* [Task objective]: Only one span of the listing below is wanted: the lines from the one with "Model this scene" through the one with "SC.camera = cam", reproduced exactly, both ends kept.

* [Raw data]:
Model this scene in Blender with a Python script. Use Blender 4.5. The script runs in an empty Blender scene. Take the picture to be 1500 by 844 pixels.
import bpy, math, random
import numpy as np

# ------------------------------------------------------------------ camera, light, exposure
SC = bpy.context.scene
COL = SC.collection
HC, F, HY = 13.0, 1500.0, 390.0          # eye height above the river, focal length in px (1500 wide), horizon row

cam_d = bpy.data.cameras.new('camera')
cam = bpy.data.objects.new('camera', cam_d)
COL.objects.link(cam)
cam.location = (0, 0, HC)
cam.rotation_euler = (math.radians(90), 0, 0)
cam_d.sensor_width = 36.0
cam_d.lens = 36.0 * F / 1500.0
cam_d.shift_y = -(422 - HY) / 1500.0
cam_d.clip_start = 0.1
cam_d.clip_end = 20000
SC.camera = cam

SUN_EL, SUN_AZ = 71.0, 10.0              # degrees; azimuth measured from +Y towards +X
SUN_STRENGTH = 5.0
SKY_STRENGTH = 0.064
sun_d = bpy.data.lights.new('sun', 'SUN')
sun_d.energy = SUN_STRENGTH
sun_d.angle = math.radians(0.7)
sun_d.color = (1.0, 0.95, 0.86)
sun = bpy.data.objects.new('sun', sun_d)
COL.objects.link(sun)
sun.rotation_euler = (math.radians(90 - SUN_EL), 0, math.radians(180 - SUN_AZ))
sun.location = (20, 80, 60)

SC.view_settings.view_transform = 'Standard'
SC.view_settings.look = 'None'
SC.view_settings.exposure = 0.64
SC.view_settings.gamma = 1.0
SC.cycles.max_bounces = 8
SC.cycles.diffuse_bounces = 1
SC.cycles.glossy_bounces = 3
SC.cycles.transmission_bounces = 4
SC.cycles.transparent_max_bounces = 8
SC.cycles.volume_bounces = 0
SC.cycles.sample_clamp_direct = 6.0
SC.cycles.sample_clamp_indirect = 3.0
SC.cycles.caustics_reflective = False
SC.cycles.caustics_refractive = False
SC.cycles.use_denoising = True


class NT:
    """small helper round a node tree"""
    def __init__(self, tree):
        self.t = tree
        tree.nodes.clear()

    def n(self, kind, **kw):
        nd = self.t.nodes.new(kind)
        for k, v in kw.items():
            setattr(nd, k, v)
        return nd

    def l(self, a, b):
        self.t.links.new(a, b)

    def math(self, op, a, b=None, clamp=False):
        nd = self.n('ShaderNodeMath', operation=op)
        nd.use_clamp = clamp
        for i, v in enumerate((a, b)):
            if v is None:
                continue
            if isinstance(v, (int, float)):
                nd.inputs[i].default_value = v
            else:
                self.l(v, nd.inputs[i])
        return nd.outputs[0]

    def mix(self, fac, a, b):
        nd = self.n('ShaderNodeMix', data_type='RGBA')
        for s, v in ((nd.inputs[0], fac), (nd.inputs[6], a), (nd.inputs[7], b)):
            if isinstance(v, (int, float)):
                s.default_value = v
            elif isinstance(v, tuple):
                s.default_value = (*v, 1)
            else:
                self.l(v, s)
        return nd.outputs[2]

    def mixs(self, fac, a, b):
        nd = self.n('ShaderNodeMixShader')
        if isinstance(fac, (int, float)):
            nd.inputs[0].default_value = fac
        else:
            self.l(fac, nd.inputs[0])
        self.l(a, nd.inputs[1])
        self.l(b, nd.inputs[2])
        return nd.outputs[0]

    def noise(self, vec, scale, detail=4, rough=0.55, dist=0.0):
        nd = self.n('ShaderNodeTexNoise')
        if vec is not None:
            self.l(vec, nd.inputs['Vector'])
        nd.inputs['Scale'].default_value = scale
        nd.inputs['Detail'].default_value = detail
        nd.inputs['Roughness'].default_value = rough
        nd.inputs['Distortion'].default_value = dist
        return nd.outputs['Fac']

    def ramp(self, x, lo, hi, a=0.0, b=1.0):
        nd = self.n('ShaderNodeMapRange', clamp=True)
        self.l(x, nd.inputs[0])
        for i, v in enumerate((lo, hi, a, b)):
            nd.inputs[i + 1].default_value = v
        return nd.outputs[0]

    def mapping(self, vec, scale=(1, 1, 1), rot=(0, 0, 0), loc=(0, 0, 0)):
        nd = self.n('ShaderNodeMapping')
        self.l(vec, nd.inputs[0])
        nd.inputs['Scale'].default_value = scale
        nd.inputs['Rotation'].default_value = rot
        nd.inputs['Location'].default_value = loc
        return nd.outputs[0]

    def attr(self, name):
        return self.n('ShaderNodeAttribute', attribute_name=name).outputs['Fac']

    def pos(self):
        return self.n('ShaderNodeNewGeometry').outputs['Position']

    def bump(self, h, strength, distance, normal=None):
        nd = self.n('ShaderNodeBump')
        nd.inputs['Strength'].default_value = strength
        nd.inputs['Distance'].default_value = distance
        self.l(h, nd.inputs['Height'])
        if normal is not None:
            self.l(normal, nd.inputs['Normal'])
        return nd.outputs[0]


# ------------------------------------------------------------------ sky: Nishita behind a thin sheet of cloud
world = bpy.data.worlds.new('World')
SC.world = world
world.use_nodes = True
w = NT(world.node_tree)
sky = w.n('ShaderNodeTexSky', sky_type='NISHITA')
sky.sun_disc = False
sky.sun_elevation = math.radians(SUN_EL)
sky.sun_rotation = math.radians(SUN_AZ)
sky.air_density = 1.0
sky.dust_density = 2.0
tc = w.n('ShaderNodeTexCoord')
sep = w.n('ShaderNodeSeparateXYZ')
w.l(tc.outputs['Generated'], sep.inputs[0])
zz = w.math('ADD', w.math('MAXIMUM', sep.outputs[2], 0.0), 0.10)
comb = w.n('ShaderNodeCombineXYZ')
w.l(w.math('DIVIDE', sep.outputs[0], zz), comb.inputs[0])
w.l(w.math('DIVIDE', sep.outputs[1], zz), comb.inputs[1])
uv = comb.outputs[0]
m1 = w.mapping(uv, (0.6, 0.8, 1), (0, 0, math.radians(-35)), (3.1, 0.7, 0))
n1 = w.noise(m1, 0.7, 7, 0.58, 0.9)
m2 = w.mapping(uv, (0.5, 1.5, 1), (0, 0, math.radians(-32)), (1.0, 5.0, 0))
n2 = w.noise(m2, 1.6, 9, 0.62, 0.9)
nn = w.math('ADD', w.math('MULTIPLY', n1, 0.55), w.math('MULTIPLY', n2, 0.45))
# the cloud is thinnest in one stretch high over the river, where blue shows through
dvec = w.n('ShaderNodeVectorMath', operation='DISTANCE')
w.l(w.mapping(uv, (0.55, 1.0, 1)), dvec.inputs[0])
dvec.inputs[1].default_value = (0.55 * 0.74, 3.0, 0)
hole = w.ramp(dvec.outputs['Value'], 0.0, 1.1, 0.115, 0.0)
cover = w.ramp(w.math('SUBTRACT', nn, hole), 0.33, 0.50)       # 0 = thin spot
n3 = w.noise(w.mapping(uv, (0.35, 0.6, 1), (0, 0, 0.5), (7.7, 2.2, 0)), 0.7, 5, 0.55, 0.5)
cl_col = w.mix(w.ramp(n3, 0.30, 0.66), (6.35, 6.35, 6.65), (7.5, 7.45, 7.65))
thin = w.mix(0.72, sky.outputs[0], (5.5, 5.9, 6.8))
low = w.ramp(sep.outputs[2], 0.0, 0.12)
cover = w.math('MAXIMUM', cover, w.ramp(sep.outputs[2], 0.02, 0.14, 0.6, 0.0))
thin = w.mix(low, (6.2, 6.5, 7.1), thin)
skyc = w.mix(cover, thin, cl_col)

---

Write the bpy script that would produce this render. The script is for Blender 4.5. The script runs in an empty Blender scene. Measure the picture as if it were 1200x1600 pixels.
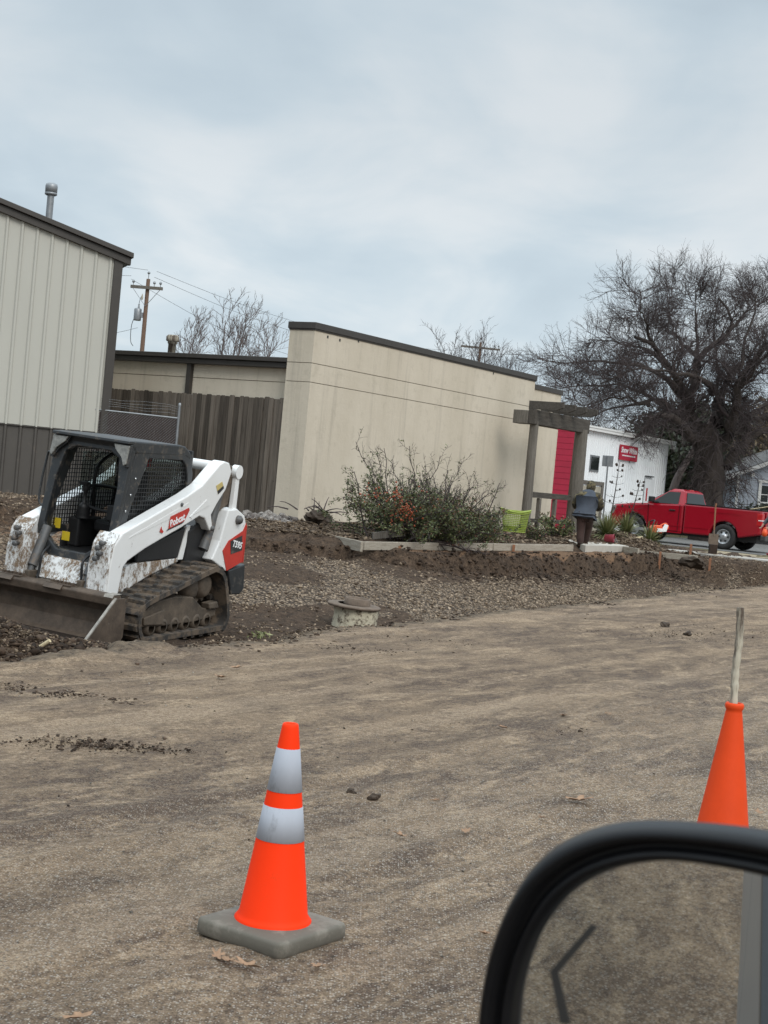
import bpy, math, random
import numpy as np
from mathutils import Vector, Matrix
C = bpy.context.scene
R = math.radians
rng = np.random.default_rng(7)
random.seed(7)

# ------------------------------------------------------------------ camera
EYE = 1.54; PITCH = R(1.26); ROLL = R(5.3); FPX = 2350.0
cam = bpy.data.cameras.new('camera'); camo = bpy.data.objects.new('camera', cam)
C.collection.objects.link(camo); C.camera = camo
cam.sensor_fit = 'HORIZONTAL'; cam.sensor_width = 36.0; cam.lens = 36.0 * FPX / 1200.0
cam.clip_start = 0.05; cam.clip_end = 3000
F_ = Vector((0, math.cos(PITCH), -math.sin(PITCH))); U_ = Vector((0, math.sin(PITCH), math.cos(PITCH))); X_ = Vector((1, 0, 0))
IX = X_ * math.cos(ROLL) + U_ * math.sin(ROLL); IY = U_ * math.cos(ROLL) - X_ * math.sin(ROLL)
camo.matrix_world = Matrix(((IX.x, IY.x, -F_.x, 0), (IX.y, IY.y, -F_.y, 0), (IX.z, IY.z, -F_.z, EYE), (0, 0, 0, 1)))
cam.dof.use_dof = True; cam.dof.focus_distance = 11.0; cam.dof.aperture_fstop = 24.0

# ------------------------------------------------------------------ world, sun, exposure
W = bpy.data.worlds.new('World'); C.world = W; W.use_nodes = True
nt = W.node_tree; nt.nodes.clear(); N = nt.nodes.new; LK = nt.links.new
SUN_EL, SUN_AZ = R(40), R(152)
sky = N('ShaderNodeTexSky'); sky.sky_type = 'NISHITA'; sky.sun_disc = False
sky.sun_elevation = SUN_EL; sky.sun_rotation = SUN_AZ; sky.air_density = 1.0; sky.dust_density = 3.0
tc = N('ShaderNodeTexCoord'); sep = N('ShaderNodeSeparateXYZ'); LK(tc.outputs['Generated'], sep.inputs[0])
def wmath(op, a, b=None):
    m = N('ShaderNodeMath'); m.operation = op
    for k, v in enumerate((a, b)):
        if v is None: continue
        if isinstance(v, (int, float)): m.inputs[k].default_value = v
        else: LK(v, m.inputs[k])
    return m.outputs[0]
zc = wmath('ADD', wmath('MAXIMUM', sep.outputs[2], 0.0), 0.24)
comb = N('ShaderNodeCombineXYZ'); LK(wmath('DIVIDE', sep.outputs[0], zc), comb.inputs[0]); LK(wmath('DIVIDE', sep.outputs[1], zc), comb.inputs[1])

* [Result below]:
Model this scene in Blender with a Python script. Use Blender 4.5. The script runs in an empty Blender scene. Take the picture to be 1500 by 844 pixels.
import bpy, math, random
import numpy as np

# ------------------------------------------------------------------ camera, light, exposure
SC = bpy.context.scene
COL = SC.collection
HC, F, HY = 13.0, 1500.0, 390.0          # eye height above the river, focal length in px (1500 wide), horizon row

cam_d = bpy.data.cameras.new('camera')
cam = bpy.data.objects.new('camera', cam_d)
COL.objects.link(cam)
cam.location = (0, 0, HC)
cam.rotation_euler = (math.radians(90), 0, 0)
cam_d.sensor_width = 36.0
cam_d.lens = 36.0 * F / 1500.0
cam_d.shift_y = -(422 - HY) / 1500.0
cam_d.clip_start = 0.1
cam_d.clip_end = 20000
SC.camera = cam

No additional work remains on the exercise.